The outcome or upshot? The press seized on the revelations and overnight it became the media sensation of the election season.
Just kidding! Some commentators attacked Bobulinski as a Russian agent. Mostly, however, the story was studiously ignored where it was not actively buried. A day or two after Tucker Carlson’s blockbuster interview, a search for “Bobulinski” on the CNN site produced a search-not-found result. It still does. How odd.
Nothing Tucker Carlson could do was potent enough to intrude upon the inertia of the Biden Express.
But that was two and a half years ago, before the election that just had to go Biden’s way.
Now we’ve had a couple of years of the Big Guy’s stunning incompetence. The Left is still on high alert and will do everything they can—which is a lot—to snatch the election for their candidates. That’s life in the oligarchy today.
The Democrat will be up against literally Adolf Hitler, whether his given name is Don or Ron, so you can expect the ballot manufacturing turbines to be grinding away on overdrive in their underground bunkers.
But it is suddenly unclear for whom they will be manufacturing votes. The political weathermen all say “Joe Biden.” But there are many indications that the force field of Biden’s forward-moving inertia has been compromised. Damaging stories are accumulating, and not only in the right-wing press.
Remember that letter from 51 former intelligence officials insisting that news about Hunter Biden’s “laptop from hell” was really just Russian disinformation? Their letter provoked Twitter to suspend the account of the New York Post, which broke the story. But it turns out that the letter was agitprop orchestrated by Antony Blinken, then a senior member of Joe Biden’s campaign, now, God help us, secretary of state.

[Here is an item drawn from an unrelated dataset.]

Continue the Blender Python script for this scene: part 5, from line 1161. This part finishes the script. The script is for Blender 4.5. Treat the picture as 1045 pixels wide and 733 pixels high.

But now we have the New York Times and even CBS rooting about in the Biden midden. Just a few days ago, CBS interviewed Gary Shapley, a veteran IRS investigator, who detailed how the Justice Department intervened to “slow walk” and otherwise obstruct the agency’s investigation into Hunter Biden’s alleged tax fraud. Other outlets are casting a gimlet eye on reports that the Bidens, while Big Guy Joe was vice president, hoovered up more than $10 million from the companies of various foreign nationals.
Recalling the effect of Walter Cronkite’s critical report on the course of the Vietnam War in 1968—it was widely credited with forcing Lyndon Johnson out of the race for president—one commentator wonders whether the CBS report might have a similar effect on Joe Biden, forcing him from the 2024 race. “Now,” the report speculates, “the country could be witnessing a similar watershed moment as CBS signals its willingness to treat the Biden family’s corruption with the scrutiny it deserves.”
It is still too soon to say for sure, but I do sense a distinct change in the inertial forces that propel our political narrative forward. Perhaps, as that report goes on to suggest, “CBS’s coverage of the story signals the liberal media’s willful ignorance of the president’s corruption scandals could be coming to an end.” If so, “that’s bad news for Biden, who has relied on the silence of the media to hide the growing mound of evidence pointing to his involvement in Hunter’s schemes.”
None of that, I think, will help the Republican, whether his name starts with an “R” or a “D,” but it might well alter the fortunes of the senescent man in the White House today.